For the past year or so, the AI hype discussion has been dominated by generative AI. And while some demos of generative AI were promising, their real-world application at this time has been oversold somewhat to the general public and business world.

AI reality

While up to now generative AI has gotten much of the attention, predictive AI has become the hot topic of conversation in business circles for delivering immediate business value in challenging economic times. Predictive AI can work in tandem with generative AI leveraging the best of both technologies, but you need the right software to combine the algorithms for true value.

With predictive AI, more specifically predictive modeling and predictive analytics, companies today generate real business value in the short to mid-term by predicting customer behaviors by enabling more effective and efficient customer engagement within the customer experience.

By using software like the Faraday predictive analytics and predictive modeling platform, you can have the AI infrastructure needed to predict customer behaviors like likelihood to convert, likelihood to churn, forecast spend, and product recommendations. With these predictions, you can drive data-driven customer experience use cases like AI lead scoring, churn prevention, adaptive discounting, and next-best offer.

Platforms like Faraday are real-world targeted AI, not some general-purpose AI platform for generating news headlines. Faraday focuses on predicting the behavior of individuals, with built-in Responsible AI, including features like bias mitigation and prediction explainability.

More real-world AI use cases

While improving the customer experience with predictive modeling and predictive analytics is a top use case for real-world AI implementation, there are several other primary use cases where AI is making significant inroads.

One of the areas already making a huge impact is predictive AI and generative AI being used to empower software developers, aka employee empowerment, allowing them to code quicker, improve time-to-market, and enhance their data with predictive algorithms.

Let's face it, existing developers are maxed out with work, and they can't build things as fast as companies want, plus they don't enjoy their coding jobs when they work on an assembly line.
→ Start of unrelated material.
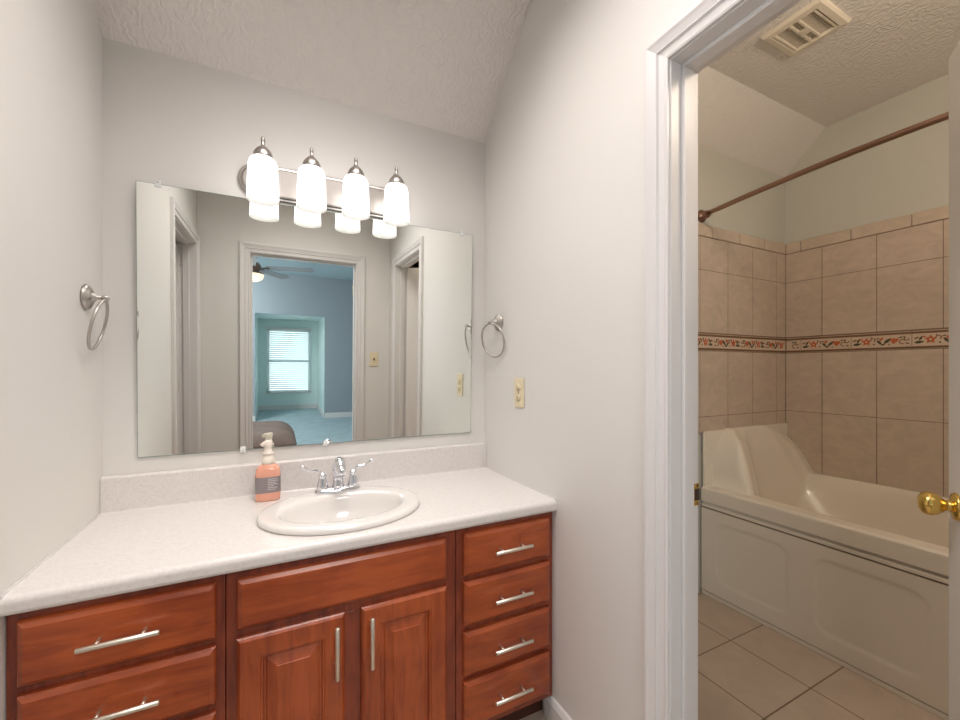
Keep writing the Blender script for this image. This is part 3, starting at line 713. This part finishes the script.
def border(place, length, start, m):
    """listello: P(s, z, h) with s along the wall, h out of the wall"""
    z0, z1 = 1.376, 1.471; s = start
    def quadbox(s0, s1, a, b_, h0, h1, mat):
        P = [place(s0, a, h0), place(s1, a, h0), place(s1, b_, h0), place(s0, b_, h0), place(s0, a, h1), place(s1, a, h1), place(s1, b_, h1), place(s0, b_, h1)]
        v = [m.bm.verts.new(p) for p in P]
        for q in [(3,2,1,0),(4,5,6,7),(0,1,5,4),(1,2,6,5),(2,3,7,6),(3,0,4,7)]: m.face([v[i] for i in q], mat)
    cnt = [0]
    def blob(pts, mat, h=0.0126):
        cnt[0] += 1; h += 0.00012*(cnt[0] % 9)
        pts = [(max(0.001, min(length-0.001, a)), b_) for a, b_ in pts]
        A_ = [m.bm.verts.new(place(a, b_, 0.0102)) for a, b_ in pts]; B_ = [m.bm.verts.new(place(a, b_, h)) for a, b_ in pts]
        m.face(B_, mat)
        for i in range(len(pts)): m.face([A_[i], A_[(i+1) % len(pts)], B_[(i+1) % len(pts)], B_[i]], mat)
    def leafp(cx, cz, ang, L, W, mat=LEAF):
        pts = []
        for t_, wv in ((0, 0), (0.25, 0.8), (0.5, 1), (0.8, 0.55), (1, 0), (0.8, -0.55), (0.5, -1), (0.25, -0.8)):
            px, pz = (t_-0.5)*L, wv*W/2
            pts.append((cx+px*math.cos(ang)-pz*math.sin(ang), cz+px*math.sin(ang)+pz*math.cos(ang)))
        blob(pts, mat)
    def star(cx, cz, R, mat, k=5, inner=0.5, rot=0.3):
        blob([(cx+(R if i % 2 == 0 else R*inner)*math.cos(rot+PI*i/k), cz+(R if i % 2 == 0 else R*inner)*math.sin(rot+PI*i/k)) for i in range(2*k)], mat)
    def dot(cx, cz, R, mat): blob([(cx+R*math.cos(PI*i/4), cz+R*math.sin(PI*i/4)) for i in range(8)], mat)
    def curl(cx, cz, R, a0, a1, mat=VINE, wd=0.0022):
        k = 8
        for i in range(k):
            a, b_ = a0+(a1-a0)*i/k, a0+(a1-a0)*(i+1)/k
            blob([(cx+(R-wd)*math.cos(a), cz+(R-wd)*math.sin(a)), (cx+(R+wd)*math.cos(a), cz+(R+wd)*math.sin(a)), (cx+(R+wd)*math.cos(b_), cz+(R+wd)*math.sin(b_)), (cx+(R-wd)*math.cos(b_), cz+(R-wd)*math.sin(b_))], mat, 0.0122)
    while s < length:
        a, b_ = max(0, s)+0.0015, min(length, s+0.256)-0.0015
        if b_-a > 0.01:
            quadbox(a, b_, z0, z1, 0.008, 0.0105, BORD)
            quadbox(a, b_, z0+0.003, z0+0.014, 0.0105, 0.0125, BLINE); quadbox(a, b_, z1-0.014, z1-0.003, 0.0105, 0.0125, BLINE)
        zc = (z0+z1)/2
        def ok(u): return 0.02 < s+u < length-0.02
        if ok(0.03): leafp(s+0.028, zc-0.012, 0.15, 0.040, 0.015); leafp(s+0.034, zc+0.008, 1.1, 0.026, 0.010); leafp(s+0.018, zc+0.010, 0.5, 0.022, 0.009, VINE)
        if ok(0.07): star(s+0.070, zc, 0.024, FLOW); dot(s+0.070, zc, 0.005, BORD); leafp(s+0.046, zc+0.016, 2.6, 0.016, 0.008, FLOW)
        if ok(0.10): curl(s+0.098, zc+0.008, 0.010, -1.0, 3.4); dot(s+0.103, zc-0.016, 0.004, LEAF); dot(s+0.092, zc+0.022, 0.003, LEAF)
        if ok(0.13): leafp(s+0.126, zc-0.006, -0.9, 0.034, 0.012); leafp(s+0.134, zc+0.012, 0.9, 0.028, 0.011, FLOW); leafp(s+0.119, zc+0.016, 0.2, 0.020, 0.007, VINE); leafp(s+0.142, zc-0.018, 0.4, 0.020, 0.009)
        if ok(0.16): leafp(s+0.160, zc+0.002, 0.75, 0.044, 0.015)
        if ok(0.19): leafp(s+0.186, zc, 1.5, 0.034, 0.020, FLOW); leafp(s+0.195, zc+0.002, 0.9, 0.034, 0.014, FLOW); leafp(s+0.178, zc+0.004, 2.2, 0.030, 0.012, FLOW); dot(s+0.166, zc-0.020, 0.004, VINE)
        if ok(0.22): curl(s+0.220, zc-0.006, 0.012, 0.6, 5.2); curl(s+0.236, zc+0.010, 0.009, 2, 6.4); dot(s+0.228, zc+0.018, 0.004, LEAF); leafp(s+0.214, zc+0.018, 0.3, 0.018, 0.007); leafp(s+0.240, zc-0.016, -0.4, 0.018, 0.008, VINE)
        s += 0.256
m = MB(); border(lambda s, z, h: (XTT-0.002-s, YT-h, z), XTT-0.002-(AX-0.055), -0.02, m); m.build('floral_border', ts, label='cream band with orange flowers and dark leaves')
m = MB(); border(lambda s, z, h: (XT-h, YTT-0.004-s, z), YTT-0.004-YTE-0.004, -0.172, m); m.build('floral_border', ts, label='cream band with orange flowers and dark leaves')

# ------------------------------------------------------------------ shower rod
sr = thing('shower_curtain_rod', (AX, YT, 2.14), 'curved brown bronze shower curtain rod above the bathtub', 'shower rod')
pts = []
y0, y1 = YT-0.006, YTE+0.006
for i in range(41):
    t_ = i/40; pts.append((AX-0.105*math.sin(PI*t_), y0+(y1-y0)*t_, 2.141))
m = MB(); m.tube(pts[1:-1], 0.0125, BRONZE, 16); m.build('rod', sr)
for ye, s in ((YT, -1), (YTE, 1)):
    m = MB(); m.lathe([(0.034, 0.0005), (0.036, 0.004), (0.034, 0.012), (0.026, 0.022), (0.020, 0.030), (0.022, 0.040), (0.017, 0.050), (0.014, 0.056)], BRONZE, (AX, ye, 2.141), (0, s, 0), 28); m.build('wall_flange', sr)

# ------------------------------------------------------------------ exhaust vent
vt = thing('ceiling_vent', (2.066, -0.776, HC), 'white plastic louvred exhaust fan vent on the tub room ceiling', 'ceiling vent')
vx0, vx1, vy0, vy1 = 1.943, 2.187, -0.891, -0.661
m = MB()
z = HC-0.0003
def rr(i, zz): return [(vx0+i, vy0+i, zz), (vx1-i, vy0+i, zz), (vx1-i, vy1-i, zz), (vx0+i, vy1-i, zz)]
m.rings([rr(0, z), rr(0.001, z-0.008), rr(0.008, z-0.016), rr(0.030, z-0.019), rr(0.034, z-0.014), rr(0.036, z-0.010)], VENTW, True, False, smooth=False); m.build('frame', vt)
m = MB(); ix0, ix1, iy0, iy1 = vx0+0.036, vx1-0.036, vy0+0.036, vy1-0.036
m.box(ix0, ix1, iy0, iy1, z-0.006, z-0.004, VENTD)
k = 17
for i in range(k+1):
    x = ix0+(ix1-ix0)*i/k; m.box(x-0.0021, x+0.0021, iy0, iy1, z-0.010, z-0.007, VENTW)
for yb in (iy0+0.004, (iy0+iy1)/2-0.016, (iy0+iy1)/2+0.016, iy1-0.004): m.box(ix0, ix1, yb-0.0035, yb+0.0035, z-0.018, z-0.007, VENTW)
m.box((ix0+ix1)/2-0.02, (ix0+ix1)/2+0.02, (iy0+iy1)/2-0.018, (iy0+iy1)/2+0.018, z-0.0185, z-0.008, VENTW, 0.001, 1)
m.build('grille', vt)

# ------------------------------------------------------------------ bedroom things seen in the mirror
cf = thing('ceiling_fan', (-0.30, -4.95, BH), 'grey ceiling fan with a glowing bowl light in the bedroom, seen in the mirror', 'ceiling fan')
fx, fy = -0.30, -4.95
m = MB(); m.lathe([(0.07, BH-0.0005), (0.065, BH-0.04), (0.015, BH-0.06), (0.013, BH-0.20)], SCREW, (fx, fy, 0)); m.build('downrod', cf)
m = MB(); m.lathe([(0.02, BH-0.20), (0.10, BH-0.215), (0.125, BH-0.25), (0.12, BH-0.31), (0.09, BH-0.34), (0.16, BH-0.36), (0.165, BH-0.375)], BRONZE, (fx, fy, 0)); m.build('motor_housing', cf)
m = MB(); m.lathe([(0.16, BH-0.375), (0.16, BH-0.40), (0.14, BH-0.44), (0.09, BH-0.47), (0.02, BH-0.485)], FANL, (fx, fy, 0)); m.build('light_bowl', cf)
for kk in range(5):
    m = MB(); a = 0.28+kk*2*PI/5
    m.box(fx+0.10, fx+0.24, fy-0.02, fy+0.02, BH-0.292, BH-0.284, BRONZE); m.prism([(fx+0.2, fy-0.055), (fx+0.78, fy-0.08), (fx+0.83, fy-0.05), (fx+0.83, fy+0.05), (fx+0.78, fy+0.08), (fx+0.2, fy+0.055)], 'z', BH-0.284, BH-0.276, FANM)
    rotate(m, 0.2, 'X', (fx, fy, BH-0.28)); rotate(m, a, 'Z', (fx, fy, 0)); m.build('blade', cf)
bd = thing('bed', (-0.85, -3.0, 0), 'bed with a rumpled dark brown spread beyond the doorway, seen in the mirror', 'bed')
m = MB(); m.box(-1.90, 0.20, -3.50, -2.35, 0.12, 0.56, BEDC, 0.19, 8); m.build('bedspread', bd)
m = MB(); m.box(-1.86, 0.04, -3.46, -2.39, 0.06, 0.24, BEDC, 0.01, 2); m.build('bed_base', bd)
for px in (-1.8, -0.02):
    for py in (-3.4, -2.45):
        m = MB(); m.lathe([(0.025, 0.0), (0.03, 0.07)], SCREW, (px, py, 0)); m.build('leg', bd)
Today's AI coding assistants are intended to handle more routine tasks, allowing developers to focus on higher-value work. But to work well, they need to be combined with predictive AI engines like Faraday powered with Responsible AI.

"AI-augmented and machine learning (ML)-powered software engineering is changing the way software is being created, tested and operated, and the need for responsible AI is growing," said Dave Micko, Senior Director Analyst at Gartner. "Practices such as platform engineering will begin injecting insights from deployed systems into the systems being developed."

Conclusion

The AI hype machine has done its job. People are inundated with AI marketing to the point no one knows what is hype and what is reality. Yes, generative AI is exciting and has tons of future promise. But right now it's more in the demo stage of development.

While many generative AI apps do not need predictive algorithms, for many traditional business applications, using predictive AI plus generative AI can be a good optimization to move the needle on your business.

Predictive modeling and predictive analytics are where businesses need to put their technology investment dollars to start to see real returns from AI, in the short-to-mid term.

But how a company moves forward in this process is critical. AI must be done safely and responsibly to ensure that the consumer's, business's, and community-at-large best interests are maintained.